Ini Caranya Memutar Lokomotif Uap Jaladara
  • C13  tidak  ada data
  • C14 Kegiatan tanam paksa yang diterapkan oleh Gubernur Jenderal Johanes van Den Bosch di Hindia Belanda pada tahun 1832 antara lain dilakukan di daerah Jawa Tengah dan Jawa Barat bagian selatan. Dari kegiatan itu, berbagai hasil bumi, seperti kopi, tembakau, teh dan lainnya, yang kemudian dikirim ke berbagai pasar di Eropa melalui Pelabuhan Cilacap. Berbagai hasil bumi itu dipasok dari daerah pedalaman yaitu Banyumas, Purbalingga, Banjarnegara dan Wonosobo. Kegiatan ini terus berkembang hingga pengangkutan yang semula menggunakan gerobak sapi dan perahu sungai beralih dengan menggunakan kereta api.
    Usulan pembangunan jalan rel ini disampaikan oleh pabrik-pabrik gula yang ada di daerah Banyumas. Perusahaan kereta api swasta Serajoedal Stoomtram Maatschappij (SDS) pertama kali membangun jalan rel yang menghubungkan Maos - Sampang - Patikraja - Purwokerto (29 km) dan diresmikan pada tahun 1896. Selanjutnya dibangun jalan rel yang menghubungkan Purwokerto – Wonosobo (92 km) dan selesai dibangun pada tahun 1917.
    Untuk melayani rute tersebut, SDS mendatangkan 14 unit lokomotif uap C 14 yang didatangkan secara bertahap pada tahun 1895 - 1910 dari pabrik Beyer Peacock (Inggris). Jalan rel milik SDS tersebut terhubung dengan jalan rel rute Yogyakarta – Maos – Cilacap (176 km, diresmikan pada tahun 1887) yang dibangun oleh perusahaan kereta api Staatsspoorwegen (SS). Dengan adanya kereta api sebagai alat pengiriman hasil bumi dan hasil pertanian menjadikan Pelabuhan Cilacap sebagai pelabuhan yang ramai di Jawa pada tahun 1909 - 1930.

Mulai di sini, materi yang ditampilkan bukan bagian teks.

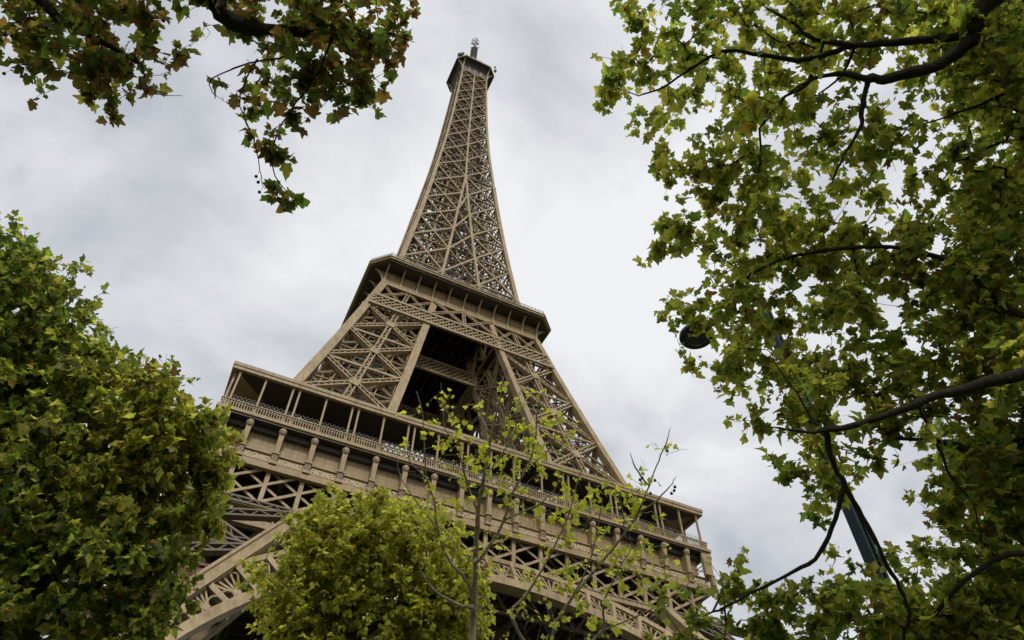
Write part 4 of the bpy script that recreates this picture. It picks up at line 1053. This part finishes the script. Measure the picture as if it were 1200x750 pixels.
# ------------------------------------------------------------------ lamp post
zl = 8.6
a = P(1050, 720, zl); foot = np.array((a[0], a[1], 0.0))
hgt = None
best = 1e9
for h_ in np.arange(6, 14, 0.01):            # height at which the pole ends
    v = np.array((foot[0], foot[1], h_)) - CAM; zc_ = v @ F
    y = 375 - FPX * (v @ U) / zc_
    if abs(y - 350) < best: best = abs(y - 350); hgt = h_
o = empty('lamp_post', foot); tag(o, 'dark teal lamp post with a round lamp, half hidden by the right tree', 'street lamp')
ang = math.atan2(R[1], R[0]) + 0.5
pm = MB(); ca_, sa_ = cos(ang), sin(ang)
def rot2(x, y): return (x * ca_ - y * sa_, x * sa_ + y * ca_)
for (x0, x1, y0, y1) in ((-0.085, -0.03, -0.075, 0.075), (0.03, 0.085, -0.075, 0.075), (-0.03, 0.03, -0.03, 0.03)):
    pts = [rot2(x0, y0), rot2(x1, y0), rot2(x1, y1), rot2(x0, y1)]
    pm.prism(pts, 0.0 if abs(x0 + x1) > 0.01 else 0.02, hgt if abs(x0 + x1) > 0.01 else hgt - 0.05)
pm.build('pole', TEAL, o)
pm = MB(); pm.prism([rot2(-0.2, -0.2), rot2(0.2, -0.2), rot2(0.2, 0.2), rot2(-0.2, 0.2)], 0.003, 0.5)
pm.build('base', TEAL, o)
# the lamp hangs on a level arm
hd = None; best = 1e9
for px in np.arange(805, 830, 1.0):
    d_ = P(px, 395, 1.0) - CAM; k = (hgt - 0.25 - CAM[2]) / d_[2]; q = CAM + d_ * k
    if abs(px - 817) < best: best = abs(px - 817); hd = q
arm = MB(); hl = hd - foot
arm.tube([(0, 0, hgt - 0.12), (hl[0] * 0.5, hl[1] * 0.5, hgt - 0.08), (hl[0], hl[1], hgt - 0.14)], 0.04, 8)
arm.tube([(0, 0, hgt - 0.9), (hl[0] * 0.25, hl[1] * 0.25, hgt - 0.35), (hl[0] * 0.5, hl[1] * 0.5, hgt - 0.09)], 0.022, 8)
arm.build('arm', TEAL, o)
lh = MB(); lh.lathe((hl[0], hl[1], hl[2]), [(0.0, 0.0), (0.25, 0.0), (0.34, 0.0), (0.355, 0.03), (0.34, 0.09), (0.16, 0.18), (0.0, 0.19)], 28)
lhead = lh.build('lamp_head', BLACK, o, smooth=False)
lh = MB(); lh.lathe((hl[0], hl[1], hl[2]), [(0.0, -0.02), (0.2, -0.02), (0.24, -0.004)], 24)
lh.build('lens', LGLASS, lhead)
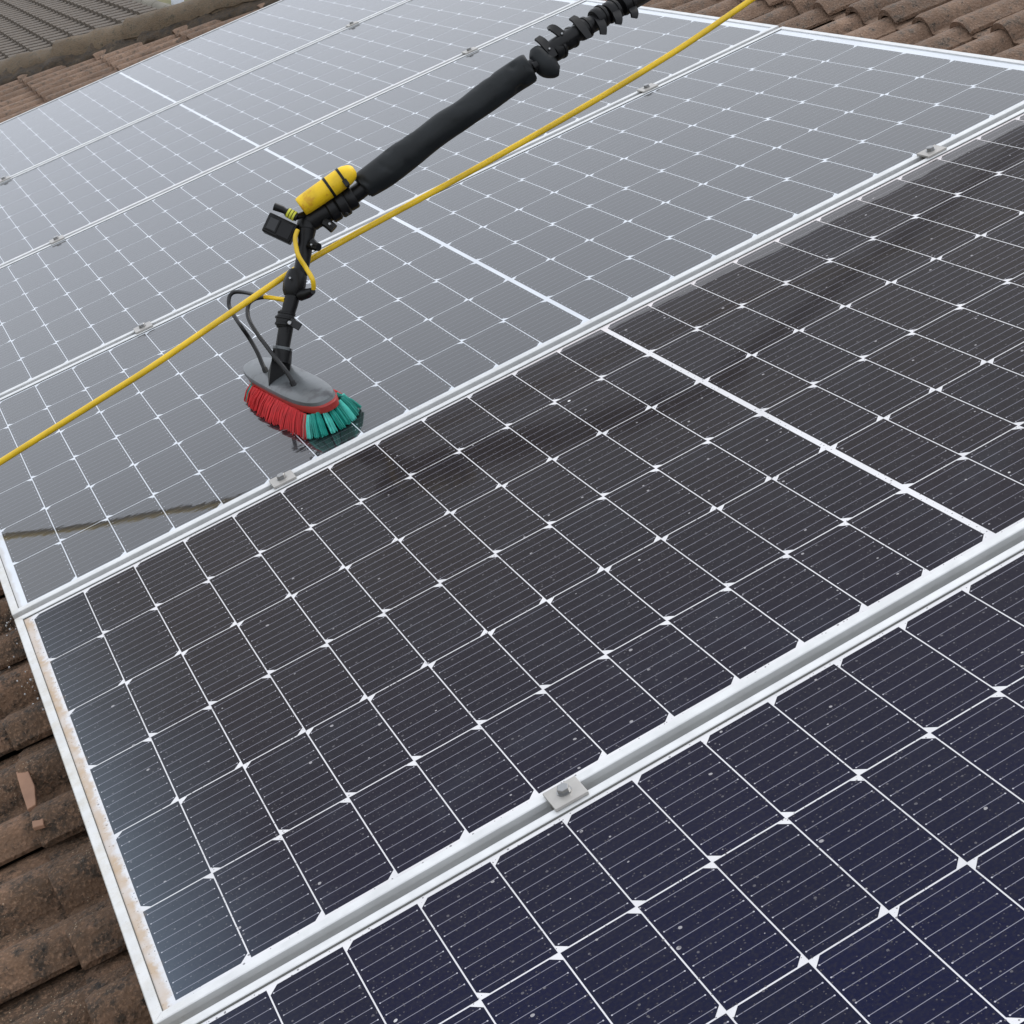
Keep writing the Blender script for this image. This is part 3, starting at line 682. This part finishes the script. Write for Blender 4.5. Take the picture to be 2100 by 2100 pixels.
# foam sleeve, slightly lumpy
fp = dense(P['foam'], 12); g = MB(); g.tube(fp, 28)
for i, v in enumerate(g.v):
    v = Vector(v); nn = noise.noise(v * 22) * 0.0022 + noise.noise(v * 7) * .003
    c = Vector(fp[min(i // 28, len(fp) - 1)][:3])
    if i % 28 == 9: nn -= .0016
    dn = noise.noise(v * 60); nn -= .0035 * max(0, dn - .33) * 4
    g.v[i] = tuple(v + (v - c).normalized() * nn)
g.make('foam_sleeve', (m_foam,), pole, off=C0, sharp=60)
el = part('elbow_cover', P['elbow'], m_foam, n=24, k=5)
part('elbow_pin', P['elbow_pin'], m_black, n=12)
upz = dense(P['upper_pole'], 3); part('pole_section', upz, m_carbon)
axu = Vector(P['upper_pole'][3][:3]) - Vector(P['upper_pole'][1][:3])
for i, p in enumerate(P['clamps']):
    for q_i in range(4): P['lev%d' % (i + 1)][q_i] = (*P['lev%d' % (i + 1)][q_i][:3], (0.0072, .0085, .0085, .0066)[q_i])
    c_ = ring('pole_clamp', p, axu, p[3] * 1.02, 0.011, m_black)
    ring('clamp_band', Vector(p[:3]) + axu.normalized() * 0.006, axu, p[3] * 1.10, 0.003, m_black, parent=c_)
    L_ = dense(P['lev%d' % (i + 1)], 4); g = MB()
    # curved lever, flat paddle swept along the path
    n0 = len(L_)
    for k in range(n0 - 1):
        a, b = Vector(L_[k][:3]), Vector(L_[k + 1][:3]); t = (b - a).normalized(); s_ = axu.normalized(); s_ = (s_ - t * s_.dot(t)).normalized(); w = s_.cross(t)
        for q, rr_ in ((a, L_[k][3]),) + (((b, L_[k + 1][3]),) if k == n0 - 2 else ()):
            for u_, v_ in ((-1, -1), (1, -1), (1, 1), (-1, 1)): g.v.append(tuple(q + s_ * u_ * rr_ * .85 + w * v_ * 0.0018))
    m0 = len(g.v) // 4
    for k in range(m0 - 1):
        for j in range(4): g.f.append((k * 4 + j, k * 4 + (j + 1) % 4, k * 4 + 4 + (j + 1) % 4, k * 4 + 4 + j))
    g.f.append((3, 2, 1, 0)); g.f.append(tuple((m0 - 1) * 4 + j for j in range(4)))
    g.make('lever', (m_black,), c_, smooth=True, sharp=30, off=C0)
    if i in (0, 1):
        lp = L_[2 * len(L_) // 3]; screw('screw', Vector(lp[:3]) - Vector(F_) * 0.004, 0.0022, c_)
# small hoses
part('water_tube', dense(P['bhose1'], 5), m_rubber, n=12); part('water_tube', dense(P['bhose2'], 5), m_rubber, n=12)
part('yellow_feed_hose', dense(P['yhose'], 5), m_yhose, n=14)
sp_ = part('hose_splitter', P['splitter'], m_yhose, n=12); part('cable_tie', P['splitter2'], m_yhose, n=8, parent=sp_)
for nm in ('bhose1', 'bhose2'):
    e, f_ = Vector(P[nm][-1][:3]), Vector(P[nm][-2][:3]); t = (e - f_).normalized()
    g = MB(); g.tube([(*(e - t * .004), .0050), (*(e + t * .012), .0046)], 8); g.tube([(*(e + t * .010), .0030), (*(e + t * .018), .0030)], 8)
    g.make('jet_connector', (m_black,), pole, off=C0)

# brush head -------------------------------------------------------
bd = Vector((0.112, -0.994, 0)).normalized(); bw = Vector((0.994, 0.112, 0)).normalized()   # along, across
BZ = Vector((0, 0, 1)); BC = Vector((0.5155, 0.305, 0.0)); HL, HWD = 0.178, 0.0345
def outline(sx, sy, n=40, e=3.2):
    out = []
    for i in range(n):
        t = 2 * math.pi * i / n; c, s_ = math.cos(t), math.sin(t)
        out.append((math.copysign(abs(c) ** (2 / e), c) * sx, math.copysign(abs(s_) ** (2 / 2.6), s_) * sy))
    return out
def slab(name, levels, mat, parent, sh=0.0):
    """levels: (z, length scale, width scale, dome)"""
    g = MB(); n = 44
    for z, ls, ws in levels:
        for a, b in outline(HL * ls, HWD * ws, n):
            zz = z - 0.001 + 0.005 * a / HL
            g.v.append(tuple(BC + bd * (a + sh) + bw * b + BZ * zz))
    m_ = len(levels)
    for i in range(m_ - 1):
        for k in range(n): g.f.append((i * n + k, i * n + (k + 1) % n, (i + 1) * n + (k + 1) % n, (i + 1) * n + k))
    g.f.append(tuple(range(n))[::-1]); g.f.append(tuple((m_ - 1) * n + k for k in range(n)))
    return g.make(name, (mat,), parent, off=C0, sharp=35)
head = slab('brush_block', [(0.0315, .97, .95), (0.038, 1, 1), (0.0435, .985, .96), (0.0468, .90, .80), (0.0482, .6, .4)], m_grey, pole)
slab('red_bumper', [(0.0250, .97, .93), (0.0265, .99, .975), (0.0365, .995, .985), (0.0385, .985, .96)], m_redr, head, sh=.0075)
rb = random.Random(3)
def tuft(p0, p1, r0, r1, mat, n=13, jit=1.0):
    g = MB(); p0, p1 = Vector(p0), Vector(p1); t = (p1 - p0).normalized(); a = t.cross(Vector((.3, .2, .9))).normalized(); b = t.cross(a)
    for i in range(n):
        an = rb.uniform(0, 6.283); q = math.sqrt(rb.random())
        o0 = (a * math.cos(an) + b * math.sin(an)) * r0 * q; o1 = (a * math.cos(an) + b * math.sin(an)) * r1 * q
        e = p1 + o1 + t * rb.uniform(-.004, .002) * jit; e.z = max(e.z, 0.0006)
        m_ = (p0 + o0 + e) / 2 + Vector((0, 0, .002)) + o1 * .15
        w = .00052
        g.tube([(*(p0 + o0), w * 1.6), (*m_, w * 1.6), (*e, w * 1.2)], 4, cap=True)
    return g
def tips(a, side, splay):
    return BC + bd * a + bw * side
nr = 22
bz = lambda a: BZ * (0.029 + 0.004 * a / HL)
for i in range(nr):                         # long near side: red
    u = i / (nr - 1); a = -0.095 + u * 0.250
    p0 = BC + bd * a - bw * HWD * 0.97 + bz(a)
    p1 = BC + bd * (-0.106 + u * 0.272 + rb.uniform(-.003, .003)) - bw * (0.049 + .010 * math.sin(u * 3.14) + rb.uniform(-.003, .003)) + BZ * 0.0008
    tuft(p0, p1, .0034, .0066, m_red, 34).make('bristle_tuft', (m_red,), head, off=C0)
for i in range(nr):                         # long far side
    u = i / (nr - 1); a = -0.095 + u * 0.255
    p0 = BC + bd * a + bw * HWD * 0.86 + bz(a); p1 = BC + bd * a * 1.04 + bw * (HWD + 0.012) + BZ * 0.0008
    mt = m_red if 2 < i < nr - 3 else m_teal
    tuft(p0, p1, .0032, .006, mt, 16).make('bristle_tuft', (mt,), head, off=C0)
for j, rr_ in enumerate((0.45, 0.0, -.45)):   # inner rows, teal
    for i in range(15):
        a = -0.09 + i * 0.245 / 14
        p0 = BC + bd * a + bw * HWD * rr_ + bz(a); p1 = BC + bd * a * 1.02 + bw * HWD * rr_ * 1.1 + BZ * 0.0008
        tuft(p0, p1, .0040, .0055, m_teal, 16).make('bristle_tuft', (m_teal,), head, off=C0)
for sg in (1, -1):                           # fanned ends
    nf = 11 if sg > 0 else 7
    for i in range(nf):
        t = rad(-88 + i * 176 / (nf - 1))
        e0, e1, e2 = (0.153, 0.157, 0.041) if sg > 0 else (0.092, 0.100, 0.014)
        p0 = BC + bd * sg * (e0 + 0.020 * math.cos(t)) + bw * HWD * 0.97 * math.sin(t) + bz(sg * e0)
        p1 = BC + bd * sg * (e1 + e2 * math.cos(t)) + bw * (0.050 if math.sin(t) < 0 else .040) * math.sin(t) + BZ * 0.0010
        mt = m_tealp if (i % 3 == 1 and sg > 0) else m_teal
        tuft(p0, p1, .0030, .0056, mt, 36).make('bristle_tuft', (mt,), head, off=C0)
# web of the socket, flaring down onto the brush back
a0 = Vector(P['socket'][0][:3]); r_s = P['socket'][0][3]
rx = Vector(R_); g = MB()
top = [a0 - rx * r_s * .95 - Vector(F_) * .010, a0 + rx * r_s * .95 - Vector(F_) * .010, a0 + rx * r_s * .95 + Vector(F_) * .010, a0 - rx * r_s * .95 + Vector(F_) * .010]
bot = [Vector((0.4842, 0.3046, 0.0445)), Vector((0.5290, 0.3215, 0.0455)), Vector((0.541, 0.352, 0.0455)), Vector((0.497, 0.356, 0.0445))]
g.v += [tuple(v) for v in top + bot]
g.f += [(3, 2, 1, 0), (4, 5, 6, 7), (0, 1, 5, 4), (1, 2, 6, 5), (2, 3, 7, 6), (3, 0, 4, 7)]
g.make('socket_web', (m_black,), pole, smooth=False, bevel=.001, off=C0)

# ---------------------------------------------------------------- yellow float strapped on the neck
def axis_of(l): return (Vector(l[-1][:3]) - Vector(l[0][:3])).normalized()
B0 = Vector(P['bottle'][2][:3])
fl = link('yellow_float', None, origin=B0)
tag(fl, 'yellow capsule-shaped float strapped on top of the pole neck', 'float')
g = MB(); g.tube(dense(P['bottle'], 5), 30); g.make('float_body', (m_yel,), fl, off=B0, sharp=60)
ab = axis_of(P['bottle'])
for nm, h in (('strap1', .0022), ('strap2', .0022)):
    p = P[nm][0]; g = MB(); pp = Vector(p[:3])
    g.tube([(*(pp - ab * h), p[3] * 1.0), (*(pp + ab * h), p[3] * 1.0)], 30)
    s_ = g.make('strap', (m_black,), fl, off=B0)
    side = ab.cross(Vector(F_)).normalized()
    if nm == 'strap2':
        q = pp - Vector(F_) * p[3] * .75 - side * p[3] * .7
        g = MB(); g.box(q, ab * .004, side * .006, Vector(F_) * .003); g.make('strap_buckle', (m_black,), s_, smooth=False, bevel=.0008, off=B0)

# ---------------------------------------------------------------- action camera
cq = [Vector(p[:3]) for p in P['cam']]; K0 = sum(cq, Vector()) / 4
ac = link('action_camera', None, origin=K0)
tag(ac, 'small black action camera hanging left of the yellow float', 'camera')
ux = (cq[1] - cq[0] + cq[2] - cq[3]) / 4; vy = (cq[3] - cq[0] + cq[2] - cq[1]) / 4
wz = ux.cross(vy).normalized()
if wz.dot(Vector(F_)) < 0: wz = -wz
vy = wz.cross(ux).normalized() * vy.length * (1 if wz.cross(ux).dot(vy) > 0 else -1)
vis = MB().box(K0 + wz * .013, ux, vy, wz * .013).make('camera_housing', (m_black,), ac, smooth=False, bevel=.0025, off=K0)
un, vn = ux.normalized(), vy.normalized()
g = MB(); g.box(K0 - ux * .48 - wz * .0008, ux * .40, vy * .72, wz * .0012); f1 = g.make('lens_frame', (m_carbon,), ac, smooth=False, bevel=.001, off=K0)
g = MB(); g.box(K0 - ux * .48 - wz * .0024, ux * .30, vy * .56, wz * .0006); g.make('lens_window', (m_screen,), f1, smooth=False, off=K0)
g = MB(); g.box(K0 + ux * .42 - wz * .0008, ux * .44, vy * .80, wz * .001); g.make('side_plate', (m_carbon,), ac, smooth=False, bevel=.001, off=K0)
g = MB(); s1, s2 = Vector(P['stick'][0][:3]), Vector(P['stick'][-1][:3])
g.tube(P['stick'], 14); g.make('thumb_screw_handle', (m_black,), ac, off=K0)
ta = Vector(P['thumb'][0][:3]); tb = Vector(P['thumb'][1][:3]); td = (tb - ta)
for i in range(3):
    p = ta + td * (0.25 + i * .28); g = MB(); g.tube([(*(p - td * .10), .0082), (*(p + td * .10), .0082)], 18); g.make('mount_finger', (m_lime,), ac, off=K0)
g = MB(); g.tube([(*(ta), .0068), (*(tb + td * .1), .0068)], 14); g.make('mount_pivot', (m_black,), ac, off=K0)
g = MB(); g.tube([(*tb, .005), (*(Vector(P['cap'][1][:3]) + Vector((0.006, .01, 0))), .006), (*Vector(P['knuckle'][1][:3]), .006)], 10); g.make('mount_arm', (m_black,), ac, off=K0)

# ---------------------------------------------------------------- long yellow hose
hp = dense(P['hose'], 14); H0 = Vector(hp[len(hp) // 2][:3])
g = MB(); g.tube(hp, 14); o = g.make('yellow_hose', (m_yhose,), None, origin=H0, off=H0)
tag(o, 'long taut yellow hose crossing above the panels from lower left to upper right', 'hose')

# broken tile pieces on the dark tiles
for pts_, h, lb in (([(-.101, -.243), (-.086, -.240), (-.083, -.300), (-.088, -.346), (-.100, -.348), (-.101, -.290)], .006, 'long pale orange broken tile piece on the dark tiles, left edge'),
                    ([(-.098, -.372), (-.084, -.378), (-.086, -.402), (-.100, -.396)], .006, 'short pale orange broken tile piece below the longer one')):
    z = -0.088; c = Vector((sum(p[0] for p in pts_) / len(pts_), sum(p[1] for p in pts_) / len(pts_), z))
    g = MB(); g.prism([Vector((x, y, z)) for x, y in pts_], None, (0, 0, h)); o = g.make('tile_fragment', (m_shard,), None, smooth=False, origin=c, off=c, bevel=.0012)
    tag(o, lb, 'tile piece')
# water beads dripping off the lower frame
g = MB(); rw = random.Random(5)
for i in range(70):
    y = rw.uniform(-0.12, 0.24); x = X0 - abs(rw.gauss(0, .018)) - .003; z = -0.095 + rw.uniform(-.02, .03); r = rw.uniform(.0006, .0020)
    g.tube([(x, y, z - r, r * .5), (x, y, z - r * .3, r), (x, y, z + r * .5, r * .9), (x, y, z + r, r * .2)], 7)
o = g.make('water_beads', (m_water,), None, kind='stuff', origin=(X0, 0, -.09), off=(X0, 0, -.09))
tag(o, 'glinting water beads splashed on the tiles beside the left frame corners', 'water')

    Lokomotif C 14 memiliki susunan roda 0-6-0 memiliki dua silinder berdimensi 280 mm x 406 mm dengan roda berdiameter 1.003 mm. Berat keseluruhan 20,8 ton. Lokomotif ini dapat melaju hingga kecepatan maksimum 20 km/jam. Lokomotif C 14 menggunakan bahan bakar kayu jati.
    Di akhir masa dinasnya pada tahun 1970, lokomotif C 14 berada di Purwokerto. Dari 14 lokomotif C 14, saat ini masih tersisa 3 lokomotif C 14, yaitu C 14 11, C 14 12 dan C 14 14. C 14 11 (mulai operasional tahun 1909) dipajang di depan kantor Daerah Operasional 5 Purwokerto. C 14 12 (mulai operasional tahun 1909) dipajang depan kantor Daerah Operasional 4 Semarang. C 14 14 (mulai operasional tahun 1910) dipajang di depan Balai Yasa Tegal.
     Lokomotif C14
  • C15Lokomotif C 15 adalah lokomotif uap buatan pabrik Hartmann, Jerman dan Werkspoor, Belanda. Lokomotif ini memiliki susunan gandar 0-6-0T dan berat 27,7 ton. Lokomotif ini dapat menggunakan dua bahan bakar: kayu jati dan batu bara. Lokomotif ini memiliki dua silinder compound. Teknologi tersebut lebih menghemat penggunaan bahan bakar dan air karena uap untuk menekan piston tidak langsung dibuang tetapi kembali ke silinder.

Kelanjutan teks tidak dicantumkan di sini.